Zeckendorf v. Steinfeld
225 U.S. 445 (1912)

Annotate this Case

U.S. Supreme Court

Zeckendorf v. Steinfeld, 225 U.S. 445 (1912)

Zeckendorf v. Steinfeld

Nos. 139, 140

Argued Mach 15, 1912

Decided June 7, 1912

225 U.S. 445

Syllabus

One of the parties interested in and having control of a mining company purchased a neighboring group of mines and agreed that the company should have the opportunity of taking them on reimbursing him for outlay; if not availed of, he to keep them for his own. Subsequently, the combined groups being sold, he claimed the agreement had by reason of certain resolutions been rescinded, and that he was entitled to the proceeds of the purchased group.
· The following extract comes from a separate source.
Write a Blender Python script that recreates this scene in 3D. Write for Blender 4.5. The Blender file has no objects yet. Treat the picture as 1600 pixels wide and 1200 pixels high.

The case was twice before the supreme court of the territory: on the first appeal, that court held that the agreement had been rescinded.

Held that:

The findings of fact sent up from the territorial court must alone be the basis of the judgment of this Court.

In interpreting the action of stockholders in passing resolutions regarding the relative rights of the corporation and one of the stockholders and officers in property of the corporation, the surrounding facts and circumstances may be considered.

Page 225 U. S. 446

The agreement that the company could acquire the purchased group was carried out, and not rescinded.

Whatever effect the decision of the supreme court of a territory may have, as the law of the case, on the lower court or on the supreme court itself, prior to an appeal to this Court, it is not the law of the case for this Court.

Under the circumstances, the appointment of a receiver and his continuance for final settlement of the affairs of the company was proper.

The facts, which involve the construction of contracts relating to sale of mining properties in Arizona, are stated in the opinion.